▶ YOUR INSTRUCTIONS
Find how many lines in the data below include the word "picture", then write only that number.

▶ SUPPLIED MATERIAL
-- Start --

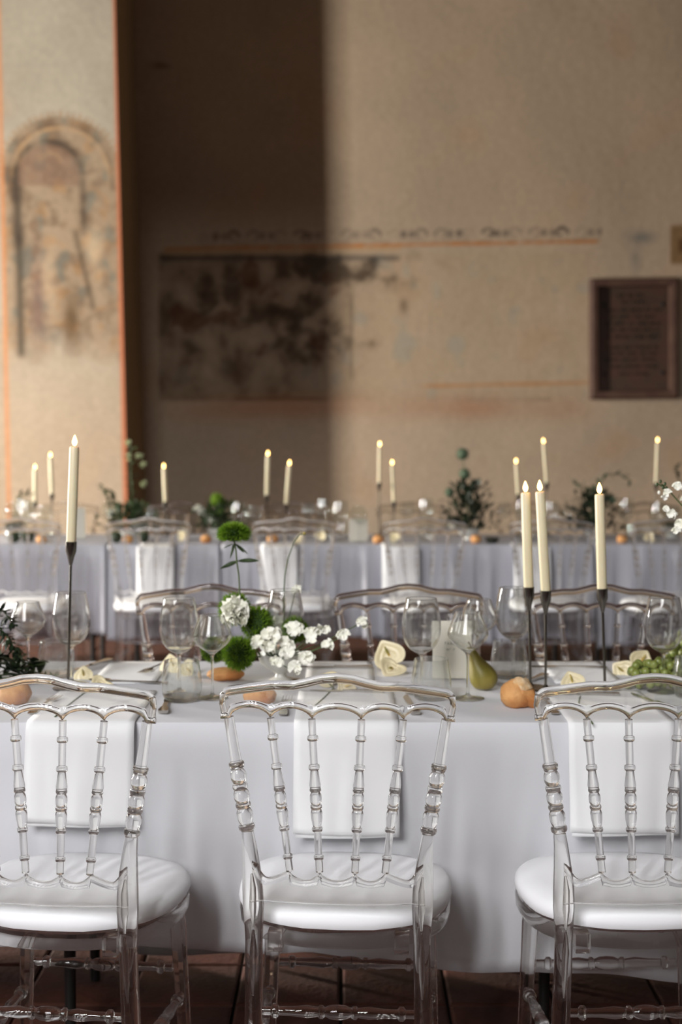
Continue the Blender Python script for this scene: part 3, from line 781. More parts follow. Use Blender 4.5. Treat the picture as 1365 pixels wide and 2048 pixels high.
def candle_set(px_b, py_b, px_c, py_c, px_t, py_t, lh, lc, zt=TOPZ, grp=None, r=.0112):
    """foot of the holder, where the wax enters the cup, top of the wax"""
    p = at_z(px_b, py_b, zt); q = at_y(px_c, py_c, p.y); tp = at_y(px_t, py_t, p.y)
    hz = q.z - .052 - zt
    h = mk_holder(lh, hz); h.location = p; lean = (q.x-p.x)/(q.z-zt)
    h.rotation_euler = (0, math.atan(lean), 0)
    base = Vector((q.x, p.y, q.z)); v = tp-base; L = v.length + .020
    c = mk_candle(lc, L, r); d = v.normalized()
    c.rotation_euler = (0, math.atan2(v.x, v.z), 0); c.location = base - d*.020
    if grp: h['group'] = grp[0]; c['group'] = grp[1]
    return h, c
candle_set(136, 1378, 142.5, 1083, 149, 893, 'slim steel candle holder alone at the left of the near table', 'lit ivory candle standing alone at the left of the near table')
candle_set(1062, 1376, 1058, 1174, 1052, 985, 'slim steel candle holder, left one of the close pair', 'lit ivory candle, left one of the close pair')
candle_set(1092, 1380, 1092, 1181, 1081, 983, 'slim steel candle holder, right one of the close pair', 'lit ivory candle, right one of the close pair')
candle_set(1211, 1378, 1205, 1177, 1200, 988, 'slim steel candle holder standing alone among grapes and napkins at the right', 'lit ivory candle rising alone right of the close pair')
far = [(70, 938, 70, 1003, 8.9), (101, 914, 104, 987, 8.9), (328, 936, 331, 1003, 8.3), (536, 911, 534, 990, 7.78), (579, 930, 573, 1008, 7.82), (760, 892, 759, 965, 8.3), (785, 929, 788, 1003, 9.65), (1033, 926, 1037, 988, 9.65), (1088, 886, 1094, 965, 8.95), (1316, 884, 1313, 965, 8.95)]
nm = ['low candle nearest the left picture edge', 'taller candle second from the left picture edge', 'amber flamed candle before the dark wall, left of centre', 'left candle of the blurred pair before the wall shadow', 'right candle of the blurred pair before the wall shadow', 'taller candle just right of the wall shadow edge', 'shorter candle just right of the wall shadow edge', 'shorter blurred candle above the near pair', 'taller blurred candle above the near pair', 'blurred candle near the right picture edge']
for (tx_, ty_, bx_, by_, Y), n_ in zip(far, nm):
    Y = 8.06 if Y > 8.2 else Y
    ft = at_y(bx_, 1070, Y)
    fx, fy = proj(ft.x, Y, TOPZ)
    candle_set(fx, fy, bx_, by_, tx_, ty_, 'holder of the ' + n_, 'lit ' + n_, r=.0112 if tx_ < 700 else .0088)

# ------------------------------------------------------------------ number cards
def card(name, cx, y, w_, hh, label, text=True, rz=0.1):
    t = thing(name, label, 'card', (cx, y, TOPZ+.0015), rz)
    m = MB(); m.box(-w_/2, w_/2, -.0006, .0006, 0, hh, Matrix.Rotation(math.radians(-4), 4, 'X')); m.build('card_sheet', M_paper, t, smooth=False)
    m = MB(); m.box(-w_*.3, w_*.3, 0.001, .030, 0, .003); m.box(-w_*.1, w_*.1, .006, .0075, 0, hh*.55, Matrix.Rotation(math.radians(-14), 4, 'X') @ Matrix.Translation((0, .02, 0)))
    m.build('card_foot', M_paper, t, smooth=False)
    if text:
        for s_, zz, sz in (('TABLE', hh*.585, .0085), ('N° 7', hh*.48, .0078)):
            cu = bpy.data.curves.new('lettering', 'FONT'); cu.body = s_; cu.size = sz; cu.align_x = 'CENTER'; cu.space_character = 1.35; cu.extrude = .0002
            tmp = bpy.data.objects.new('tmp', cu); C.objects.link(tmp); dg = bpy.context.evaluated_depsgraph_get()
            me = bpy.data.meshes.new_from_object(tmp.evaluated_get(dg)); bpy.data.objects.remove(tmp)
            me.materials.clear(); me.materials.append(M_ink)
            o = bpy.data.objects.new('lettering', me); C.objects.link(o); o.parent = t
            o.location = (-.004, -.0012 + math.sin(math.radians(4))*zz, zz); o.rotation_euler = (math.radians(90-4), 0, 0)
    return t
p = at_z(905, 1358, TOPZ); u_ = FPX/p.y
card('table_number_card', p.x, p.y, 79/u_, 116/u_, 'cream card printed TABLE and a number, standing left of the pear', rz=-.06)
for px, py, ww_, hh_, lb in [(718, 1083, .105, .12, 'blurred pale card standing on the second row right of centre'), (160, 1078, .06, .17, 'blurred pale card behind the left near candle')]:
    p = at_z(px, py, TOPZ); card('table_number_card', p.x, max(p.y, T2F+.06), ww_, hh_, lb, False, .3)

# ------------------------------------------------------------------ bread, fruit
def bread(px, py, rx, ry, rz_, label, rot=0, seed=0, floury=False, slash=True, Y=None, zb=TOPZ):
    p = at_z(px, py, zb); t = thing('bread_roll', label, 'bread', (p.x, p.y if Y is None else Y, zb), rot)
    m = MB(); S = Vector((seed*3.1, seed, 0))
    def d(q):
        f = 1 + .07*noise.noise(q*2.2+S)
        if slash: f -= .10*math.exp(-((q.y-.1*math.sin(q.x*3))/.16)**2)*(q.z > .1)
        if q.z < -.3: f *= 1
        return f
    m.ball((0, 0, rz_*.82), (rx, ry, rz_), 28, 20, None, d)
    m.v = [(x, y, max(z, 0)) for x, y, z in m.v]
    m.build('crust', M_bread, t)
    if floury:
        m = MB(); m.ball((.007, -.005, rz_*1.08), (rx*.70, ry*.82, rz_*.86), 24, 14, None, lambda q: (1 + .14*noise.noise(q*2.6+S)) if q.z > 0 else .8)
        m.build('torn_top', M_flour, t)
        m = MB()
        m.grid(lambda u, v: (rx*(.02+.9*u), -ry*(.55+.42*math.sin(v*pi)), rz_*(.35+1.35*v-.5*u)), 8, 8)
        o = m.build('lifted_crust', M_bread, t, solid=.004)
    return t
bread(1034, 1413, .036, .033, .033, 'golden roll with floury torn top between the pear and the right chair', .2, 1, True, False)
bread(520, 1408, .037, .030, .023, 'golden roll seen through the left end of the middle chair back', .1, 2)
bread(452, 1360, .045, .030, .017, 'flat brown roll under the green ball flowers', .1, 3)
bread(30, 1407, .036, .032, .029, 'plump golden roll seen through the left front chair', .3, 4)
for i, (px, Yo, lb) in enumerate([(83, .08, 'blurred roll at far left of the second row, right of two dark arches'), (256, .08, 'blurred roll on the second row left of the candle before the dark wall'), (412, .1, 'blurred roll by the dark green bush of the second row'), (546, .1, 'blurred roll below the blurred pair of candles'), (757, .07, 'blurred roll at the foot of the taller middle candle'), (952, .09, 'blurred upright roll right of the grey bowl'), (1245, .09, 'blurred roll right of the leafy bush')]):
    x = at_y(px, 1080, T2F+Yo).x; tt = bread(0, 1085, .030+.008*(i % 2), .028, .024, lb, U(0, 2), i+5, Y=T2F+Yo); tt.location.x = x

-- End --

▶ EXERCISE OUTPUT
2